### Given instruction
All of the data must be printed exactly; please include every line.

### Information provided
━━━━━━━━━━

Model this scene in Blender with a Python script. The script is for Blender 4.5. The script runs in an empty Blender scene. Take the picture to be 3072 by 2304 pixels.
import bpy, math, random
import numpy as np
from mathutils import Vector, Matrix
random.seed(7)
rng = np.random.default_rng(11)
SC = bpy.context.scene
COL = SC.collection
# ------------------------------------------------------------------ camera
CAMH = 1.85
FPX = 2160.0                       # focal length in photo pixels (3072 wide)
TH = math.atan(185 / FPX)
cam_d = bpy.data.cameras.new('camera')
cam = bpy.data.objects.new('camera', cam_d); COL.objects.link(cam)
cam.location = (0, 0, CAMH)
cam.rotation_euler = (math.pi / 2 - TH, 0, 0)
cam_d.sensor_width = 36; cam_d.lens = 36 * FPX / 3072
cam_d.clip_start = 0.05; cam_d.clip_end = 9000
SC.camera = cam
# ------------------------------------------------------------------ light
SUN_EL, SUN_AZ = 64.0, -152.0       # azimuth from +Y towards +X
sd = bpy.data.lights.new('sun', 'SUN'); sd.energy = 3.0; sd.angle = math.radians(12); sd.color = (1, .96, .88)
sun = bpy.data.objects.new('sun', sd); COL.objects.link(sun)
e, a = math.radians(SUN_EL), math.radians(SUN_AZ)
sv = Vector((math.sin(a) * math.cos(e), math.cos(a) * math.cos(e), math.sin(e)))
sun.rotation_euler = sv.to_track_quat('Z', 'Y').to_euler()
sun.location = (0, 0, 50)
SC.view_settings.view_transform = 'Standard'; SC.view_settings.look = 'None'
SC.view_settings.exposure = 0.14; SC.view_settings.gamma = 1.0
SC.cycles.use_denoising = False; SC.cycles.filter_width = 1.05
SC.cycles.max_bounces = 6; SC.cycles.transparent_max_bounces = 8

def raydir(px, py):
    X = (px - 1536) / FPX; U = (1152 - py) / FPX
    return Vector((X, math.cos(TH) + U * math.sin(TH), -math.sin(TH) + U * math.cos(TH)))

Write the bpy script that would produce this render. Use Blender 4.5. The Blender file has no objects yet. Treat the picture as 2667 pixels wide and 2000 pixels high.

━━━━━━━━━━

### Solution to this exercise
Model this scene in Blender with a Python script. The script is for Blender 4.5. The script runs in an empty Blender scene. Take the picture to be 3072 by 2304 pixels.
import bpy, math, random
import numpy as np
from mathutils import Vector, Matrix
random.seed(7)
rng = np.random.default_rng(11)
SC = bpy.context.scene
COL = SC.collection
# ------------------------------------------------------------------ camera
CAMH = 1.85
FPX = 2160.0                       # focal length in photo pixels (3072 wide)
TH = math.atan(185 / FPX)
cam_d = bpy.data.cameras.new('camera')
cam = bpy.data.objects.new('camera', cam_d); COL.objects.link(cam)
cam.location = (0, 0, CAMH)
cam.rotation_euler = (math.pi / 2 - TH, 0, 0)
cam_d.sensor_width = 36; cam_d.lens = 36 * FPX / 3072
cam_d.clip_start = 0.05; cam_d.clip_end = 9000
SC.camera = cam
# ------------------------------------------------------------------ light
SUN_EL, SUN_AZ = 64.0, -152.0       # azimuth from +Y towards +X
sd = bpy.data.lights.new('sun', 'SUN'); sd.energy = 3.0; sd.angle = math.radians(12); sd.color = (1, .96, .88)
sun = bpy.data.objects.new('sun', sd); COL.objects.link(sun)
e, a = math.radians(SUN_EL), math.radians(SUN_AZ)
sv = Vector((math.sin(a) * math.cos(e), math.cos(a) * math.cos(e), math.sin(e)))
sun.rotation_euler = sv.to_track_quat('Z', 'Y').to_euler()
sun.location = (0, 0, 50)
SC.view_settings.view_transform = 'Standard'; SC.view_settings.look = 'None'
SC.view_settings.exposure = 0.14; SC.view_settings.gamma = 1.0
SC.cycles.use_denoising = False; SC.cycles.filter_width = 1.05
SC.cycles.max_bounces = 6; SC.cycles.transparent_max_bounces = 8

def raydir(px, py):
    X = (px - 1536) / FPX; U = (1152 - py) / FPX
    return Vector((X, math.cos(TH) + U * math.sin(TH), -math.sin(TH) + U * math.cos(TH)))

Write the bpy script that would produce this render. Use Blender 4.5. The Blender file has no objects yet. Treat the picture as 2667 pixels wide and 2000 pixels high.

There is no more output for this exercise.